▶ _Rows_:
>> BEGIN
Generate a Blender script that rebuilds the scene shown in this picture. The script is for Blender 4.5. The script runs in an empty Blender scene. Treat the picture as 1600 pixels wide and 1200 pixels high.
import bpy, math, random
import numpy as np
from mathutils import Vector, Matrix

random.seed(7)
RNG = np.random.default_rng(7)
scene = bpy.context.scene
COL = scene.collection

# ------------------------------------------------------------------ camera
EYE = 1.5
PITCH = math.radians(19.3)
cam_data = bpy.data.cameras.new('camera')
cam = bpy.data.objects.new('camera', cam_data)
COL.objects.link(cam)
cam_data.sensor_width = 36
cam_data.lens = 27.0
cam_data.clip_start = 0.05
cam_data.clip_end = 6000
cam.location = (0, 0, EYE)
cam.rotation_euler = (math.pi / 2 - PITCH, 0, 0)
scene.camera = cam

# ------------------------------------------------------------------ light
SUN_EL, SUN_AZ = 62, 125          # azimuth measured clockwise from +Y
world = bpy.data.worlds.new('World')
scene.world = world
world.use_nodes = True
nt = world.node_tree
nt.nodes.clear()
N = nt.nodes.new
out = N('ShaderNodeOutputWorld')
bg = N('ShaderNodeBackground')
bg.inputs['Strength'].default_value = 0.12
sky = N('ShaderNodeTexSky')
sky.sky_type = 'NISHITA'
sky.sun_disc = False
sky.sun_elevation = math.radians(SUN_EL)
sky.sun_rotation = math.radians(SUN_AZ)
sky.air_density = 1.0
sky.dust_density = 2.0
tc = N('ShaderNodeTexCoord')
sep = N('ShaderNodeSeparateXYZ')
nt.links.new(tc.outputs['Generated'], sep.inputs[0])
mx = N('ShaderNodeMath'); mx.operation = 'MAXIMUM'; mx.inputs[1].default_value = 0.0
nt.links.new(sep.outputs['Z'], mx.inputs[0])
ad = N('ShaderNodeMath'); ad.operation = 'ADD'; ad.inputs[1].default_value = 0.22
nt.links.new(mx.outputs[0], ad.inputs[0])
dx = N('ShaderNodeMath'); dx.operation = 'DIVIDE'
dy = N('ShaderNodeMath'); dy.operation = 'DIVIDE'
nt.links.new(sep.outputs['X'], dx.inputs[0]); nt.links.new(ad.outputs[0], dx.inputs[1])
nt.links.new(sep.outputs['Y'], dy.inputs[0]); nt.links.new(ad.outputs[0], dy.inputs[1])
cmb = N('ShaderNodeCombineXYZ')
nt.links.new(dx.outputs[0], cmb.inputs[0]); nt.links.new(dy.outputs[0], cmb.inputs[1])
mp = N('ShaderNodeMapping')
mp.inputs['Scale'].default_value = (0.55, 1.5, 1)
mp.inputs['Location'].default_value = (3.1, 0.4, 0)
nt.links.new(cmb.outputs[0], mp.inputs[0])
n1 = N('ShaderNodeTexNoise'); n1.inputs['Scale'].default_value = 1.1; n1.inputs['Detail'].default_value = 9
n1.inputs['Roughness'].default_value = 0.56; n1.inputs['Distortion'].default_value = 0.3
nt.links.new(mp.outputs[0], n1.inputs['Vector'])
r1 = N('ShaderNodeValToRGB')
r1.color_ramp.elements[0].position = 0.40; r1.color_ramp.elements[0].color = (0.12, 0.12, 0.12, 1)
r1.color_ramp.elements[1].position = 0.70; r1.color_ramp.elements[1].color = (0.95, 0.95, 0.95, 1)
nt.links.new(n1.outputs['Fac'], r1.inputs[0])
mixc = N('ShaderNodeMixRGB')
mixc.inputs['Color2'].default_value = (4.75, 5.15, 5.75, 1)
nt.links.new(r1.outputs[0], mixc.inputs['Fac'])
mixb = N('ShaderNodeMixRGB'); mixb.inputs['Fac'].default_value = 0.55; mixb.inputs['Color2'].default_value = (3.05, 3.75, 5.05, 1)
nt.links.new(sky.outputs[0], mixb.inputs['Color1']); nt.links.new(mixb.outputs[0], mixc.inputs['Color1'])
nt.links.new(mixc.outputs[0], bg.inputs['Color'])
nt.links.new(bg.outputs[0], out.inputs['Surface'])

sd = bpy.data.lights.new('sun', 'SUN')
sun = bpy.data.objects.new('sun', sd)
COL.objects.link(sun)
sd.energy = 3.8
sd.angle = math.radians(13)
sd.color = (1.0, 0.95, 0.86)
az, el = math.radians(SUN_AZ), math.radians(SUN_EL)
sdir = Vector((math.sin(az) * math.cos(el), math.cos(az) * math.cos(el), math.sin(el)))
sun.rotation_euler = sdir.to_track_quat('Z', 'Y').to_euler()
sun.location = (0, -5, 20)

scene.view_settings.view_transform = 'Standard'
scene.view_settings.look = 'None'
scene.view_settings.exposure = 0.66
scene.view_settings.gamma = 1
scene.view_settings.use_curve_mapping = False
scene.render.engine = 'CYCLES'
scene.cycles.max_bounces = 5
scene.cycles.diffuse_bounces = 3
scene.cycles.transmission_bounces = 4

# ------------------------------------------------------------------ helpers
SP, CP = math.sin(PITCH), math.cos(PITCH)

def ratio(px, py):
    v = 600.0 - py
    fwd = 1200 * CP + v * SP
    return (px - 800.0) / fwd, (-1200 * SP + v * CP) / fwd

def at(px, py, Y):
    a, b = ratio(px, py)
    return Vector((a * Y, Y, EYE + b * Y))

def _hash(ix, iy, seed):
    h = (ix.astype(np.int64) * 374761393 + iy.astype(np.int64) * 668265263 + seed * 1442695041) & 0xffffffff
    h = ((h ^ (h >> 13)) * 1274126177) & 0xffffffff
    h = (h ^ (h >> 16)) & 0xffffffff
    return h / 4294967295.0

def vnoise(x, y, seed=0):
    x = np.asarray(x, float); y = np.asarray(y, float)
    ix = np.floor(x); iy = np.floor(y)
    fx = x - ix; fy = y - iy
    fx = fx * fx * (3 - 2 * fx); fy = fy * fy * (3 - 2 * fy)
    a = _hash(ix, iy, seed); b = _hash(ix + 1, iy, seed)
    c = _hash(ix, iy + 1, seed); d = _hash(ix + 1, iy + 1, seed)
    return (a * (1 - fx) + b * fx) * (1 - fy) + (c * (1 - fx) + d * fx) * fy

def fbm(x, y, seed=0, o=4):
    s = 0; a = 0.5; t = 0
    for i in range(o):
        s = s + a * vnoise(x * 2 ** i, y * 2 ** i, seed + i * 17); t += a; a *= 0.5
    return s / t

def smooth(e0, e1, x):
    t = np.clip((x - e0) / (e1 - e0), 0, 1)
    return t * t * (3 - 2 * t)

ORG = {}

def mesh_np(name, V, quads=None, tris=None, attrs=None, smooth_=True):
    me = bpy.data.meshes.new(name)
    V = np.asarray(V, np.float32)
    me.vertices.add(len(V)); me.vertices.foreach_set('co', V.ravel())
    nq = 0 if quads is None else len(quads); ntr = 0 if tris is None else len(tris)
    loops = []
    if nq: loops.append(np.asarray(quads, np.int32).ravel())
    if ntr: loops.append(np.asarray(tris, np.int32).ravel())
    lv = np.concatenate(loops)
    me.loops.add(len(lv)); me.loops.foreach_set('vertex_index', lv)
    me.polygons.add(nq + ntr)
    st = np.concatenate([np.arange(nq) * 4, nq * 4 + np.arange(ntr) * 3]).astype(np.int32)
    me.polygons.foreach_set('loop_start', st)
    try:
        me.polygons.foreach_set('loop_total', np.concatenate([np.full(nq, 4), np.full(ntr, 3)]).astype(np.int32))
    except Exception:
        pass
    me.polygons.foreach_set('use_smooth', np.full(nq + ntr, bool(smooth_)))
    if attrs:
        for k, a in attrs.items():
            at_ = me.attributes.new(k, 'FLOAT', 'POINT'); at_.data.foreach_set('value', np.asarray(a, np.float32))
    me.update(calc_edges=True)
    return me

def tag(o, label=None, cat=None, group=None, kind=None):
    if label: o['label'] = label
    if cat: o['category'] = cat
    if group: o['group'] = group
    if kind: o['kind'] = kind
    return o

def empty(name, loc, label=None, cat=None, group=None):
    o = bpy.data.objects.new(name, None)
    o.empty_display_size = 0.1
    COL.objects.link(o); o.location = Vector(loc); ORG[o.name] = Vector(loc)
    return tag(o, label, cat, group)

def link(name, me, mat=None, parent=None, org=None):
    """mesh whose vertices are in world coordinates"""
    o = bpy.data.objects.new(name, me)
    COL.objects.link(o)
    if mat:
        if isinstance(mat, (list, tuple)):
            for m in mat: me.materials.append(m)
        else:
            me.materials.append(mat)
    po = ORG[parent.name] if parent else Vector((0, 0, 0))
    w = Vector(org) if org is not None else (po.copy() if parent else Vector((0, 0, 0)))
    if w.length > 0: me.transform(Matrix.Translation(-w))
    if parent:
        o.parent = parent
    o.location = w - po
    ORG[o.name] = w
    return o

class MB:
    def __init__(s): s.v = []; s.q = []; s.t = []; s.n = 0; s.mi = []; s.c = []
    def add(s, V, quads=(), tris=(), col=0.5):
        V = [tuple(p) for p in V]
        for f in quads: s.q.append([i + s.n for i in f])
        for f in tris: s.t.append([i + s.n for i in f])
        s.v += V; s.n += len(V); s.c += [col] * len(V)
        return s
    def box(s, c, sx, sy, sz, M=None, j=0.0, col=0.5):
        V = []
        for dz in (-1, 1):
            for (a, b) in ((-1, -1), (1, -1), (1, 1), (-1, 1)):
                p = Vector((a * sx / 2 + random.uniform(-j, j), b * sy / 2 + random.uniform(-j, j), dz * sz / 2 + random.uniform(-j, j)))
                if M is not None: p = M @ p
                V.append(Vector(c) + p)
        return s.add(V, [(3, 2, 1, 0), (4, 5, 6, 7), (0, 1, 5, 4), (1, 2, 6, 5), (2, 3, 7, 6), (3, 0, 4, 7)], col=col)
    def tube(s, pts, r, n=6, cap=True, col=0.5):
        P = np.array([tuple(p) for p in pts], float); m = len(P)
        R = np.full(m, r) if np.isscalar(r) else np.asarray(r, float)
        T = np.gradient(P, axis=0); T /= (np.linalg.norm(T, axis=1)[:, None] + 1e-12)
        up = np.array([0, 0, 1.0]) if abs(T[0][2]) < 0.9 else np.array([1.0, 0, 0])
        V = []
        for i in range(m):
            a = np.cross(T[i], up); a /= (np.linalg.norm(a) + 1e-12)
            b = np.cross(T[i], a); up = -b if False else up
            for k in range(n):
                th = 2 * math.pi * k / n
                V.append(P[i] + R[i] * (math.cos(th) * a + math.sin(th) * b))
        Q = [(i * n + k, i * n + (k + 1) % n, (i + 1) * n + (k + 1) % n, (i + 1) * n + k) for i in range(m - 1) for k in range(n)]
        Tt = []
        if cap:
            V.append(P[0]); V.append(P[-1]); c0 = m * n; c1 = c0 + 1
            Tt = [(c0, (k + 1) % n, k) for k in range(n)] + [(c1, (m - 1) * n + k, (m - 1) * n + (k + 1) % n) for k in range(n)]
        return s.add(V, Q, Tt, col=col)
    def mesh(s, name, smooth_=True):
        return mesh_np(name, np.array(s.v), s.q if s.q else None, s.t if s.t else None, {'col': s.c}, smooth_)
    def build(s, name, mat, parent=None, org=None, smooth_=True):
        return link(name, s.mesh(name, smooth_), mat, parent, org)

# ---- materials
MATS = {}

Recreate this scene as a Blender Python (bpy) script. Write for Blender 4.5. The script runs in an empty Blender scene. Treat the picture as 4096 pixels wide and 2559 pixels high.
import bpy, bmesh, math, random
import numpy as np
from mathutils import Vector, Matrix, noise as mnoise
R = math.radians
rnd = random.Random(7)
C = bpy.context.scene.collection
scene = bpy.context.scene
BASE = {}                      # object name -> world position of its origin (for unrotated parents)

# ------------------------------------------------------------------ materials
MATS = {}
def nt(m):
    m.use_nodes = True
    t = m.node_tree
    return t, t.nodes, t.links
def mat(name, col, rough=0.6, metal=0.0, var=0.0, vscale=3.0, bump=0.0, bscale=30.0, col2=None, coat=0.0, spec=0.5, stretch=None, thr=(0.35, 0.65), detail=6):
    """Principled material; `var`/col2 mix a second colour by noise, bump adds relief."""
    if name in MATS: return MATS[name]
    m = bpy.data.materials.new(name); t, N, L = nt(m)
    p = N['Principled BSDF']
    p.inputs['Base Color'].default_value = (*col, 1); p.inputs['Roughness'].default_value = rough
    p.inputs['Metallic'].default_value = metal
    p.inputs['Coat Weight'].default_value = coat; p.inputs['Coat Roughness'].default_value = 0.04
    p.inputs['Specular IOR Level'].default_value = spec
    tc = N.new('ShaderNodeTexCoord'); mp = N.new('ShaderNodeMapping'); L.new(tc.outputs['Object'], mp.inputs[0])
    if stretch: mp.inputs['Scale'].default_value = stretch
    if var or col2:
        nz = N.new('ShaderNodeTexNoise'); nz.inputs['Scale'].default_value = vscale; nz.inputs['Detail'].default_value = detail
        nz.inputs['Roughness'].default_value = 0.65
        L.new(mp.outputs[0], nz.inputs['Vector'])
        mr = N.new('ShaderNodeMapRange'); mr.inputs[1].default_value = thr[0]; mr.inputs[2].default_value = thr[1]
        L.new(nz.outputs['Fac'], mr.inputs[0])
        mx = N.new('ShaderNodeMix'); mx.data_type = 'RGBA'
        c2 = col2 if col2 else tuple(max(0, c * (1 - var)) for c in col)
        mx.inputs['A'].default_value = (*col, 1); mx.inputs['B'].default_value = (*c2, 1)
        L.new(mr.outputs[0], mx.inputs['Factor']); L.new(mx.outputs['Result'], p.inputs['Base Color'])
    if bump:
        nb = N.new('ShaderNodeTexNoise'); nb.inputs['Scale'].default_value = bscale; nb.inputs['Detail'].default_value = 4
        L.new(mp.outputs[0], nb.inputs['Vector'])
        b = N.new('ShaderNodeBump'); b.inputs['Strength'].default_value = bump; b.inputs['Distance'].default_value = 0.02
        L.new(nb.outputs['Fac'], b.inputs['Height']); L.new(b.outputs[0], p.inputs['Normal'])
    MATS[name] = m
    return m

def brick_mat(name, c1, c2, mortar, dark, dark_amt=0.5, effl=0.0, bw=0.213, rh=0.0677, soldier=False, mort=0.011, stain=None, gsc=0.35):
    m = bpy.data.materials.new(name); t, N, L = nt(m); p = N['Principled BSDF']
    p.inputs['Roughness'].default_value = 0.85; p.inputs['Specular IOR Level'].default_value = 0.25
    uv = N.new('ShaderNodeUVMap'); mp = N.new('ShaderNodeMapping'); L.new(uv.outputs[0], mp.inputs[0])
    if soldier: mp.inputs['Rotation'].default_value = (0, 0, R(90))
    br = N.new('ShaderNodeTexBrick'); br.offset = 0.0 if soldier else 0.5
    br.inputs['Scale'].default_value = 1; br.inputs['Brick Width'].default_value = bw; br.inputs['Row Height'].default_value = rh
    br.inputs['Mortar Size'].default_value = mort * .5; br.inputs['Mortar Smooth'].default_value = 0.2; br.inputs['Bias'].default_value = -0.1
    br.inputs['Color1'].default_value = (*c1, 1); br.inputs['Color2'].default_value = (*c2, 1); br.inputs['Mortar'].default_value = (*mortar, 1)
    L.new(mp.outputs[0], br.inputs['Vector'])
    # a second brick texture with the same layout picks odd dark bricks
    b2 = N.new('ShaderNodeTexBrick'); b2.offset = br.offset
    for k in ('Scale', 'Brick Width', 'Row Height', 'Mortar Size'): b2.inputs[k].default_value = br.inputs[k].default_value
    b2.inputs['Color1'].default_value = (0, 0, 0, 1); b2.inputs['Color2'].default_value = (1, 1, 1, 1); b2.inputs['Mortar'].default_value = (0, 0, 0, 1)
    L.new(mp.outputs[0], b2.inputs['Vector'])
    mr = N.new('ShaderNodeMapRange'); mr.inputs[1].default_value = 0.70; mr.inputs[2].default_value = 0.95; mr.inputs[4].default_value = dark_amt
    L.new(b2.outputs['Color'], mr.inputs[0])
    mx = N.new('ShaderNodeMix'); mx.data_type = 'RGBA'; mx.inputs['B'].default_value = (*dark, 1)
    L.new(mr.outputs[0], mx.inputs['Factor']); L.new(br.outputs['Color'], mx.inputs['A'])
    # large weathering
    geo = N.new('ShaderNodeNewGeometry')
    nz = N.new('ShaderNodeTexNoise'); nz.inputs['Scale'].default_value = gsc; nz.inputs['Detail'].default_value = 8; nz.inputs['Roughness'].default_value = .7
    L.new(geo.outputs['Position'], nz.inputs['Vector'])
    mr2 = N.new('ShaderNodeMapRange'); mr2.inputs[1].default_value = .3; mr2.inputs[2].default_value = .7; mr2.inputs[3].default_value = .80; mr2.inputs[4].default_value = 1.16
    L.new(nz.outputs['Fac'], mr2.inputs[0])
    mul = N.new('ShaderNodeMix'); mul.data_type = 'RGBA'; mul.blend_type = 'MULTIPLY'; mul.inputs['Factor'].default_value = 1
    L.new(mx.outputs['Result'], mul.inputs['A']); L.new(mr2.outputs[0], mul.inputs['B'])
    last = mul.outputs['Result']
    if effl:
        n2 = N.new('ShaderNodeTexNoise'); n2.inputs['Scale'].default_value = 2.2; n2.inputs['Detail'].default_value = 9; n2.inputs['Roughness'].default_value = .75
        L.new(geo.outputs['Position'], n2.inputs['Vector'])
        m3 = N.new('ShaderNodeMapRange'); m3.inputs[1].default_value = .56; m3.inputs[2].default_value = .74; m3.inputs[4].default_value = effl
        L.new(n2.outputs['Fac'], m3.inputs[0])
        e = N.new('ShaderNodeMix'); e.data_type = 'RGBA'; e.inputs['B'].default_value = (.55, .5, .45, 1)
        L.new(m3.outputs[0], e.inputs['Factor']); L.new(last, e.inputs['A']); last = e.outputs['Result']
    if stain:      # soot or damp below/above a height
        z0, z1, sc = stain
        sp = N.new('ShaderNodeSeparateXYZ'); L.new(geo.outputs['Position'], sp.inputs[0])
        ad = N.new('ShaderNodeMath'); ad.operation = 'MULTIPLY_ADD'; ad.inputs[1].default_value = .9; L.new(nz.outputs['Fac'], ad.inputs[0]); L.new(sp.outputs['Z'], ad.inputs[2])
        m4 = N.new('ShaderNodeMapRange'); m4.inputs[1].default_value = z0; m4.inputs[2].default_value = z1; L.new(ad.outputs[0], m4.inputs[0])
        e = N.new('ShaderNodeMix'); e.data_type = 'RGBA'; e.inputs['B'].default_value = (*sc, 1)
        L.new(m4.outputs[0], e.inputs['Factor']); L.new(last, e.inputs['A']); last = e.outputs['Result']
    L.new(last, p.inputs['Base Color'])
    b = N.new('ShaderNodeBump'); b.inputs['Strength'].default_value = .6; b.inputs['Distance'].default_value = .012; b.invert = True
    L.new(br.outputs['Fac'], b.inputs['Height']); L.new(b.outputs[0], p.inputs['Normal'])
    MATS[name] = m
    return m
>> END
▶ _Given request_:
Taking the material above, extract exactly and only the lines from the line with "Recreate this scene" to the line with "(for unrotated parents)", inclusive of both.

▶ _Output for this exercise_:
Recreate this scene as a Blender Python (bpy) script. Write for Blender 4.5. The script runs in an empty Blender scene. Treat the picture as 4096 pixels wide and 2559 pixels high.
import bpy, bmesh, math, random
import numpy as np
from mathutils import Vector, Matrix, noise as mnoise
R = math.radians
rnd = random.Random(7)
C = bpy.context.scene.collection
scene = bpy.context.scene
BASE = {}                      # object name -> world position of its origin (for unrotated parents)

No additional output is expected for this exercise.